Stored data:

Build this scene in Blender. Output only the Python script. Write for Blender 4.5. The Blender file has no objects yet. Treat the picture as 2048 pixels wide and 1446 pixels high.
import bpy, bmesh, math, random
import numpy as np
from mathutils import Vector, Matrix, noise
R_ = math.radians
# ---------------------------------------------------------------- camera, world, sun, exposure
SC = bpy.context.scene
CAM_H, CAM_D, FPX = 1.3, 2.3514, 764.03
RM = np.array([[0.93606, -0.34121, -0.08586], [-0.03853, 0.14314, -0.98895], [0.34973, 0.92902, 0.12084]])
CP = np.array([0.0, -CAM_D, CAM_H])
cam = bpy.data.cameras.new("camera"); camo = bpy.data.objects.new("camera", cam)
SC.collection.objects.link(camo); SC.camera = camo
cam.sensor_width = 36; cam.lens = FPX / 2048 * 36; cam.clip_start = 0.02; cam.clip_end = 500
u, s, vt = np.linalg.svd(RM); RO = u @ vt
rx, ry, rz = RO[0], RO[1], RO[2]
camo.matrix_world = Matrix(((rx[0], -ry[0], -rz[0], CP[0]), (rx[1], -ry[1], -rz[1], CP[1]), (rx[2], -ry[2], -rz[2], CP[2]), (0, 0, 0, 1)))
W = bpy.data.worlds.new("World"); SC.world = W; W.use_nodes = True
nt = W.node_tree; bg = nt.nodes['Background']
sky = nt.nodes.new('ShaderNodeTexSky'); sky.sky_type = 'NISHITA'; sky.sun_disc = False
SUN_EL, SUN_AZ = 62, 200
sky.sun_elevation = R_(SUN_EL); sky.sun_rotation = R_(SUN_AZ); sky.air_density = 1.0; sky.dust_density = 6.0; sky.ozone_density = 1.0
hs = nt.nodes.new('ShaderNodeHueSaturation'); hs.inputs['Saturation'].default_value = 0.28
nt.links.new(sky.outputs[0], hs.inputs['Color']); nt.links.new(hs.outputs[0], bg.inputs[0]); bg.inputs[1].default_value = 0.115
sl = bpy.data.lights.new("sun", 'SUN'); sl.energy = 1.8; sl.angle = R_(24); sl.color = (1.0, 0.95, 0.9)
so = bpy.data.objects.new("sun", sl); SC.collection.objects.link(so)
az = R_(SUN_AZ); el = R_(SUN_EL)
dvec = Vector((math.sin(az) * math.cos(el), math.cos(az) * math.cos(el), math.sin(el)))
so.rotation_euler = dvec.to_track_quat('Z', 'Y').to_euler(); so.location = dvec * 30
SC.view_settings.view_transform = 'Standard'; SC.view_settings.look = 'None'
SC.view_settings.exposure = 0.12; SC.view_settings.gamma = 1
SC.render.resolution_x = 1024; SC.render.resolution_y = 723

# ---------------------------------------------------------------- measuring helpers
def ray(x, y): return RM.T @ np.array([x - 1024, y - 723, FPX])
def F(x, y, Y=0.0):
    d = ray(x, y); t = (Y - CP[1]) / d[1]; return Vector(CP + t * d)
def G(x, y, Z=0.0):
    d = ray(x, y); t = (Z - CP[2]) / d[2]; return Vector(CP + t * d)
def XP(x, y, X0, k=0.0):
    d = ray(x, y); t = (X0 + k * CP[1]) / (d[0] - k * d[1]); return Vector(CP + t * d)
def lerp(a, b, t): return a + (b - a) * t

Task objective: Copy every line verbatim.

Answer to the task:
Build this scene in Blender. Output only the Python script. Write for Blender 4.5. The Blender file has no objects yet. Treat the picture as 2048 pixels wide and 1446 pixels high.
import bpy, bmesh, math, random
import numpy as np
from mathutils import Vector, Matrix, noise
R_ = math.radians
# ---------------------------------------------------------------- camera, world, sun, exposure
SC = bpy.context.scene
CAM_H, CAM_D, FPX = 1.3, 2.3514, 764.03
RM = np.array([[0.93606, -0.34121, -0.08586], [-0.03853, 0.14314, -0.98895], [0.34973, 0.92902, 0.12084]])
CP = np.array([0.0, -CAM_D, CAM_H])
cam = bpy.data.cameras.new("camera"); camo = bpy.data.objects.new("camera", cam)
SC.collection.objects.link(camo); SC.camera = camo
cam.sensor_width = 36; cam.lens = FPX / 2048 * 36; cam.clip_start = 0.02; cam.clip_end = 500
u, s, vt = np.linalg.svd(RM); RO = u @ vt
rx, ry, rz = RO[0], RO[1], RO[2]
camo.matrix_world = Matrix(((rx[0], -ry[0], -rz[0], CP[0]), (rx[1], -ry[1], -rz[1], CP[1]), (rx[2], -ry[2], -rz[2], CP[2]), (0, 0, 0, 1)))
W = bpy.data.worlds.new("World"); SC.world = W; W.use_nodes = True
nt = W.node_tree; bg = nt.nodes['Background']
sky = nt.nodes.new('ShaderNodeTexSky'); sky.sky_type = 'NISHITA'; sky.sun_disc = False
SUN_EL, SUN_AZ = 62, 200
sky.sun_elevation = R_(SUN_EL); sky.sun_rotation = R_(SUN_AZ); sky.air_density = 1.0; sky.dust_density = 6.0; sky.ozone_density = 1.0
hs = nt.nodes.new('ShaderNodeHueSaturation'); hs.inputs['Saturation'].default_value = 0.28
nt.links.new(sky.outputs[0], hs.inputs['Color']); nt.links.new(hs.outputs[0], bg.inputs[0]); bg.inputs[1].default_value = 0.115
sl = bpy.data.lights.new("sun", 'SUN'); sl.energy = 1.8; sl.angle = R_(24); sl.color = (1.0, 0.95, 0.9)
so = bpy.data.objects.new("sun", sl); SC.collection.objects.link(so)
az = R_(SUN_AZ); el = R_(SUN_EL)
dvec = Vector((math.sin(az) * math.cos(el), math.cos(az) * math.cos(el), math.sin(el)))
so.rotation_euler = dvec.to_track_quat('Z', 'Y').to_euler(); so.location = dvec * 30
SC.view_settings.view_transform = 'Standard'; SC.view_settings.look = 'None'
SC.view_settings.exposure = 0.12; SC.view_settings.gamma = 1
SC.render.resolution_x = 1024; SC.render.resolution_y = 723

# ---------------------------------------------------------------- measuring helpers
def ray(x, y): return RM.T @ np.array([x - 1024, y - 723, FPX])
def F(x, y, Y=0.0):
    d = ray(x, y); t = (Y - CP[1]) / d[1]; return Vector(CP + t * d)
def G(x, y, Z=0.0):
    d = ray(x, y); t = (Z - CP[2]) / d[2]; return Vector(CP + t * d)
def XP(x, y, X0, k=0.0):
    d = ray(x, y); t = (X0 + k * CP[1]) / (d[0] - k * d[1]); return Vector(CP + t * d)
def lerp(a, b, t): return a + (b - a) * t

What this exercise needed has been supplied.